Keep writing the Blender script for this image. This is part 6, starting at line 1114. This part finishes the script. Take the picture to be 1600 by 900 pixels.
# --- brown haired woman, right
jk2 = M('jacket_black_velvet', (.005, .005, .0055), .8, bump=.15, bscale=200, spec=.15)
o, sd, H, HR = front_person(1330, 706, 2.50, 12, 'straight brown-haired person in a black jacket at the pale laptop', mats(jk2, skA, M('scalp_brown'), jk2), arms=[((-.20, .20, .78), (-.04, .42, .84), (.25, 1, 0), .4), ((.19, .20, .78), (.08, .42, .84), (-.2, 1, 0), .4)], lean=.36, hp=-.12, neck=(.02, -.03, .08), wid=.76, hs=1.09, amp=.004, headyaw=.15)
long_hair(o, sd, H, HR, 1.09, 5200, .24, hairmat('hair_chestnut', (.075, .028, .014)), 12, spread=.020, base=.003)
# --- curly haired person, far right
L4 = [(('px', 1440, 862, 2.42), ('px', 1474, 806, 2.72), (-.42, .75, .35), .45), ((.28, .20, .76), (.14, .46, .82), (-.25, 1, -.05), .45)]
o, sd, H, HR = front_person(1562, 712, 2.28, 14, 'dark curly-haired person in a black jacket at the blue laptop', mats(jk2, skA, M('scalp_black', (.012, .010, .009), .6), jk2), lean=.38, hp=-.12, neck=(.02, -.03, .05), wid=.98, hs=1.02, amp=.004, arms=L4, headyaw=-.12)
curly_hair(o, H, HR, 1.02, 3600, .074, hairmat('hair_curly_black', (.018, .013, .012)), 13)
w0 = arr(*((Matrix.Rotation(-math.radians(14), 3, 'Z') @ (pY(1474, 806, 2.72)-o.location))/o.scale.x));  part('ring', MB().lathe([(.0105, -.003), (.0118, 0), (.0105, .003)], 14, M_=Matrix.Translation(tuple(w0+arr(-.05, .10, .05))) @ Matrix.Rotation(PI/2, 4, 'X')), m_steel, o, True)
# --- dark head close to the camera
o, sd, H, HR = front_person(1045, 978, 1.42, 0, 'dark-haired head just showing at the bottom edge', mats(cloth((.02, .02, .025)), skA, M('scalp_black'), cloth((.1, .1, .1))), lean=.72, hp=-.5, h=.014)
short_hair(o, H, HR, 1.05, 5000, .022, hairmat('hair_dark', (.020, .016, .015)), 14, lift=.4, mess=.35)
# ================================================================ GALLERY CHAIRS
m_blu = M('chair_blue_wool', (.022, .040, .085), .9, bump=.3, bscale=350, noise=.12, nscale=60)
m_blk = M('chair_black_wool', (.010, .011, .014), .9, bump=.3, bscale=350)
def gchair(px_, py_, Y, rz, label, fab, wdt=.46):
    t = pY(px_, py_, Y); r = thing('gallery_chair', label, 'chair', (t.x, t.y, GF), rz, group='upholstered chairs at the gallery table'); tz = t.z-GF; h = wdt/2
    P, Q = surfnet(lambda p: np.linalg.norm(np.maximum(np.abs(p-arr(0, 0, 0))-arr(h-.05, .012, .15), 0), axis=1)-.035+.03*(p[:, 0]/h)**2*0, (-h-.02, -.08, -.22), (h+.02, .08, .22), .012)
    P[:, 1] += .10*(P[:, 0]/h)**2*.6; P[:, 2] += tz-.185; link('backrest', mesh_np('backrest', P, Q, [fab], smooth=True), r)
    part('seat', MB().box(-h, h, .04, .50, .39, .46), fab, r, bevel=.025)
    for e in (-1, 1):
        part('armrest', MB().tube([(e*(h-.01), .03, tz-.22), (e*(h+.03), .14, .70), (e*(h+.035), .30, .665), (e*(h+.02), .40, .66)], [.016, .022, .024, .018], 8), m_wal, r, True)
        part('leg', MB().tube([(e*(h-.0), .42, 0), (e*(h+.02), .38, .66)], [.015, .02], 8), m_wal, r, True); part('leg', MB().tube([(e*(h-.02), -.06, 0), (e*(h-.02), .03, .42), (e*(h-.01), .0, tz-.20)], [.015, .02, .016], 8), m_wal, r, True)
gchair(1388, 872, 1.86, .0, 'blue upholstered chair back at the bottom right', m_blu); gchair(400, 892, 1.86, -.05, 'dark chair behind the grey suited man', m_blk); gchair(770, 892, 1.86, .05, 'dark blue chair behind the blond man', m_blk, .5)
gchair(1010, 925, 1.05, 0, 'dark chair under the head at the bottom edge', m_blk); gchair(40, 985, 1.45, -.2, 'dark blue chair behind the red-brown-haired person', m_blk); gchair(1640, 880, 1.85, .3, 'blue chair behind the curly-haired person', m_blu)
...
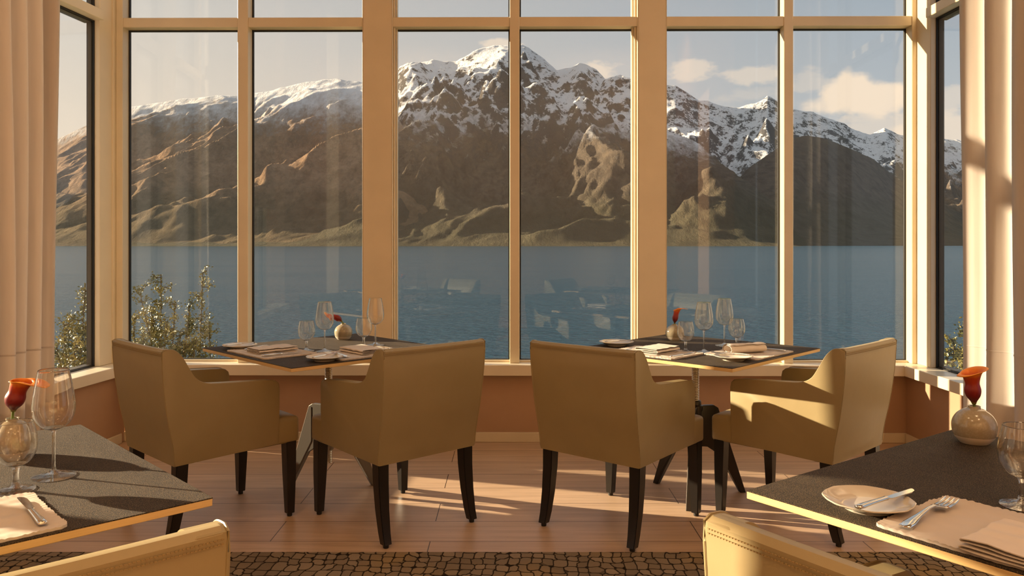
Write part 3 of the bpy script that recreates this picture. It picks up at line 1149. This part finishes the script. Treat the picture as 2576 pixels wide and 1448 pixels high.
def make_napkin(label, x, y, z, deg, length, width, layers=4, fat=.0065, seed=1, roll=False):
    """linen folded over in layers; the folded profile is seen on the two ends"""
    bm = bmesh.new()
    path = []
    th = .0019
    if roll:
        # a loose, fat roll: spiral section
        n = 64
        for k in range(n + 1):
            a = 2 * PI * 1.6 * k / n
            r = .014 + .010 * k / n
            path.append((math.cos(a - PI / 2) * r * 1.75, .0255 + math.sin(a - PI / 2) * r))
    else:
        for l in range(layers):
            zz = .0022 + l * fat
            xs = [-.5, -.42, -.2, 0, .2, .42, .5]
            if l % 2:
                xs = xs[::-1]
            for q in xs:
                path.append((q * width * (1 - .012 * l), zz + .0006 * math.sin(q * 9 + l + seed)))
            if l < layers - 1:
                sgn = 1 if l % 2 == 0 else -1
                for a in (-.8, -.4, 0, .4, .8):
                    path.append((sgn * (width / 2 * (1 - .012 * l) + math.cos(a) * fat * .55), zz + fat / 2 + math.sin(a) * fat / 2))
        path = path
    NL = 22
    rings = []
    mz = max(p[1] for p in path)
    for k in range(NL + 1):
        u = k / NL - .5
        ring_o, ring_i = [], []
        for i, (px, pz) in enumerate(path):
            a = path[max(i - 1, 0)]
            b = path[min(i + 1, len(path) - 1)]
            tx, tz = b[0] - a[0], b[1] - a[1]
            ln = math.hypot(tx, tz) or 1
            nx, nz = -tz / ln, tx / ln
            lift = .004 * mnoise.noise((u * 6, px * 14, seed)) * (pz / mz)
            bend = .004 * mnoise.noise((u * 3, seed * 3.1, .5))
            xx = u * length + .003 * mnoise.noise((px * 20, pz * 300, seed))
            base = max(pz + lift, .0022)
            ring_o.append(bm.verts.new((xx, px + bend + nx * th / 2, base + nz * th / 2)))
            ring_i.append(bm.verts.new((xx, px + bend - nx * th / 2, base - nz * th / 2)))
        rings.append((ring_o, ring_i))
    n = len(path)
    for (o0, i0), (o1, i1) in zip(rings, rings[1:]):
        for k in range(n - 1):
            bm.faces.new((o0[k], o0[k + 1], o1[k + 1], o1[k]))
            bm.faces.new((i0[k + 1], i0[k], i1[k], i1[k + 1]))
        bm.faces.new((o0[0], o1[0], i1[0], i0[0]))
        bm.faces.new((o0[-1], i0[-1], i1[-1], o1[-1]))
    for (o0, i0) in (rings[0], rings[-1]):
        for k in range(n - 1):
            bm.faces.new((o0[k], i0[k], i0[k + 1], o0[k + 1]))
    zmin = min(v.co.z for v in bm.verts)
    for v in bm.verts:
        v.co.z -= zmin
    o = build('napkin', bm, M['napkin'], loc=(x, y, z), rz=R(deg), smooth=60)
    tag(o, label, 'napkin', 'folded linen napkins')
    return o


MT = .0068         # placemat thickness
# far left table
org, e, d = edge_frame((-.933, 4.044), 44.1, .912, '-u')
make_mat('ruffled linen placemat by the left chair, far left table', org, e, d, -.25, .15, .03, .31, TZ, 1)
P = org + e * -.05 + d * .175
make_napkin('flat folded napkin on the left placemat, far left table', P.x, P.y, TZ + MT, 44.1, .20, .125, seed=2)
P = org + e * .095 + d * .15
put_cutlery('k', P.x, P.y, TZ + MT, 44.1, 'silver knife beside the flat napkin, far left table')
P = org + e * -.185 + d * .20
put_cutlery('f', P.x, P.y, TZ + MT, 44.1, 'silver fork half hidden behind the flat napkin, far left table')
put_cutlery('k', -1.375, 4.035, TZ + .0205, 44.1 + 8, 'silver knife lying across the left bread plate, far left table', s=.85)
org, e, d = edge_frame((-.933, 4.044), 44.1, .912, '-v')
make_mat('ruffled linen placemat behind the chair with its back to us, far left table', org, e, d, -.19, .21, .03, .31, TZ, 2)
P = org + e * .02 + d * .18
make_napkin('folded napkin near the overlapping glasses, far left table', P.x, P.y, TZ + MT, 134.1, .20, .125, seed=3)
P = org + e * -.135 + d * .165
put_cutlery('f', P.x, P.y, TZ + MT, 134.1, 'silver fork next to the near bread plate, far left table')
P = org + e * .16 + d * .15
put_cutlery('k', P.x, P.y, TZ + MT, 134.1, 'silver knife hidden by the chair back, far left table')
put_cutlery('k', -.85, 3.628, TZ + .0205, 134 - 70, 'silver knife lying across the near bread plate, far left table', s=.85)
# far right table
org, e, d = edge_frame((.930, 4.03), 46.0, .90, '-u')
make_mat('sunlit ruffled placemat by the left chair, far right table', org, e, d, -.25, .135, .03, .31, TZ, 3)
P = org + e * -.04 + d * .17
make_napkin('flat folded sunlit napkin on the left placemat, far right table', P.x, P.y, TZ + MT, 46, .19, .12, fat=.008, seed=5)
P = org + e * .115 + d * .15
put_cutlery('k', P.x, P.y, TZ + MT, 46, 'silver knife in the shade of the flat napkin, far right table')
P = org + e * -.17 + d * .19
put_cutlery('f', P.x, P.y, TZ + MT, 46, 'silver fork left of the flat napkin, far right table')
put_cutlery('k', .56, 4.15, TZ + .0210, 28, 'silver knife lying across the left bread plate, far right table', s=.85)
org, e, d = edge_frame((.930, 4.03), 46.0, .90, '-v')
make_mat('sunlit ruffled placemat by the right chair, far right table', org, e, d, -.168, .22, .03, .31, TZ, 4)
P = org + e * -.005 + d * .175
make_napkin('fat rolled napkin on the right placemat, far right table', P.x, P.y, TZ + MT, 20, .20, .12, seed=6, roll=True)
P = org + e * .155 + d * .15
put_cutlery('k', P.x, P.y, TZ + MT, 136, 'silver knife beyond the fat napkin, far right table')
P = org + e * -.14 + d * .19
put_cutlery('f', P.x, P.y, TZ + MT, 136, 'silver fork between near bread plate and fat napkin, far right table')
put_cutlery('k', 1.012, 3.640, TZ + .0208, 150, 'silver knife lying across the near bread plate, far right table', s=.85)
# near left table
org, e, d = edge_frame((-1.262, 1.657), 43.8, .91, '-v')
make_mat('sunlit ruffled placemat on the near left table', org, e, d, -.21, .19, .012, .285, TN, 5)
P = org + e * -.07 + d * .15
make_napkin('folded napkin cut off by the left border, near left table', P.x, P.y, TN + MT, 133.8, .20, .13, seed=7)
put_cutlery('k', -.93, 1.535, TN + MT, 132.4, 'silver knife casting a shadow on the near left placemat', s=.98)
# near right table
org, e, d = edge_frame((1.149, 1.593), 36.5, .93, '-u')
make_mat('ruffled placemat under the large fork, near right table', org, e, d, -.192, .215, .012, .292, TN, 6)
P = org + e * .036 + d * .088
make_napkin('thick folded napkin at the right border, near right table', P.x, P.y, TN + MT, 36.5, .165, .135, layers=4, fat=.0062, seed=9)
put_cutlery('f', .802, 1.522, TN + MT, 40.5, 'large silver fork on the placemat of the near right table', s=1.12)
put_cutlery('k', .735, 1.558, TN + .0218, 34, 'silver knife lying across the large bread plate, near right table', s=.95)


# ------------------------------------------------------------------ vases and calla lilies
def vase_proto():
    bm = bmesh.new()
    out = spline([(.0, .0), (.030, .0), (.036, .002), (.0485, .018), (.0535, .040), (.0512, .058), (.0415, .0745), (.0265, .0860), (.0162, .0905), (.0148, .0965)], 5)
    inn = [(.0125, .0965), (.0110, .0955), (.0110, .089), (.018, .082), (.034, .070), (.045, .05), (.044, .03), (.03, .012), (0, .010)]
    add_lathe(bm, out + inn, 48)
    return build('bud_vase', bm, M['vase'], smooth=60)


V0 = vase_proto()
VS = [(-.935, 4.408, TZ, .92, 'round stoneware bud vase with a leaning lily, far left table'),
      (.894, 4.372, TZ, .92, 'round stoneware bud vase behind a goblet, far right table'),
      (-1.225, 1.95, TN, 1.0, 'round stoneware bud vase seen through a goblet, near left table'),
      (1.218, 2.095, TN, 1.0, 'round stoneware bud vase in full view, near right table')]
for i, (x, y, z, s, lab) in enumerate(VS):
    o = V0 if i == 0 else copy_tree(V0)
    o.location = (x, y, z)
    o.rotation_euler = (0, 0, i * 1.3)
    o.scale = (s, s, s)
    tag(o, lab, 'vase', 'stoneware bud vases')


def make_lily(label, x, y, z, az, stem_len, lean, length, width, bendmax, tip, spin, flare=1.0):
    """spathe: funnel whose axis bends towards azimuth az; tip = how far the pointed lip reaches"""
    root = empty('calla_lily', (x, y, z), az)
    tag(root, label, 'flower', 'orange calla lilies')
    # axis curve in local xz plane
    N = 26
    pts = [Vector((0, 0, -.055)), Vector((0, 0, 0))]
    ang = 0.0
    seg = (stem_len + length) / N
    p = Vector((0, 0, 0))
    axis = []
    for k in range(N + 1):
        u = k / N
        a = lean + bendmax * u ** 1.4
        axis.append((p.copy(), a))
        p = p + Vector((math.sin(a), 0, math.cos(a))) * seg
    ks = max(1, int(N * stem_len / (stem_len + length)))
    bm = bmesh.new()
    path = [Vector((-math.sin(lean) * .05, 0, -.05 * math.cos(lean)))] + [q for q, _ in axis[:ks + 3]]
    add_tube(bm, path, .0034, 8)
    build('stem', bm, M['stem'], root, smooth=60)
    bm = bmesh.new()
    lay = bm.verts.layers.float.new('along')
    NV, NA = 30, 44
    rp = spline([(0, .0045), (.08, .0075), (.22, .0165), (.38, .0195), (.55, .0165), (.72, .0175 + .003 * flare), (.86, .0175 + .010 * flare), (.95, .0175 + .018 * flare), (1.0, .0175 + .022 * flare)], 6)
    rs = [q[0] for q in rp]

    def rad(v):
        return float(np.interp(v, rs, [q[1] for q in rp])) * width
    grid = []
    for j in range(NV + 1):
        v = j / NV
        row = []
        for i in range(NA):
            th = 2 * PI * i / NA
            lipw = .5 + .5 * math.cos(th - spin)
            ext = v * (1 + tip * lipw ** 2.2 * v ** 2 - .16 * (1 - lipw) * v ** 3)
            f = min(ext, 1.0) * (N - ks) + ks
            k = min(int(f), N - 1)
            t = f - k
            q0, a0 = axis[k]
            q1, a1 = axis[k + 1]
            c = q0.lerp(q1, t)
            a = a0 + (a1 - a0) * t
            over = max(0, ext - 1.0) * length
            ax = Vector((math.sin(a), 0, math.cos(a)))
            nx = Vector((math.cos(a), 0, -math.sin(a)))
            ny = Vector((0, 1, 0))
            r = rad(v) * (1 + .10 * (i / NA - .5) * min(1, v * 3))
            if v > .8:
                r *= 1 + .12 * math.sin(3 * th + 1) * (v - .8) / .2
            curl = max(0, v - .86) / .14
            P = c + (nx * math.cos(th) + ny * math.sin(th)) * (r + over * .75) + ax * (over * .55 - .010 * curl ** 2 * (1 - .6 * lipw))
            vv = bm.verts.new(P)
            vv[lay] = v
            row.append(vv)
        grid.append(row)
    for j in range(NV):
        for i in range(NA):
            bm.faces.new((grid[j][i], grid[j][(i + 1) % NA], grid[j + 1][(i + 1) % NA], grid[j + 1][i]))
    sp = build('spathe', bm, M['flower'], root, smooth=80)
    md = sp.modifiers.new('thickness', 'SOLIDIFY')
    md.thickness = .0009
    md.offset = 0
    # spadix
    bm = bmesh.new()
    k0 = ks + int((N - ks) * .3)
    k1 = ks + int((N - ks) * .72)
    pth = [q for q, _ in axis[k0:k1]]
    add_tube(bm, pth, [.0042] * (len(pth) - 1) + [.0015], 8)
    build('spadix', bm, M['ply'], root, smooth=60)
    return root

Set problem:
Copy every single line of the material above that holds "finishes".

Full output:
Keep writing the Blender script for this image. This is part 6, starting at line 1114. This part finishes the script. Take the picture to be 1600 by 900 pixels.
Write part 3 of the bpy script that recreates this picture. It picks up at line 1149. This part finishes the script. Treat the picture as 2576 pixels wide and 1448 pixels high.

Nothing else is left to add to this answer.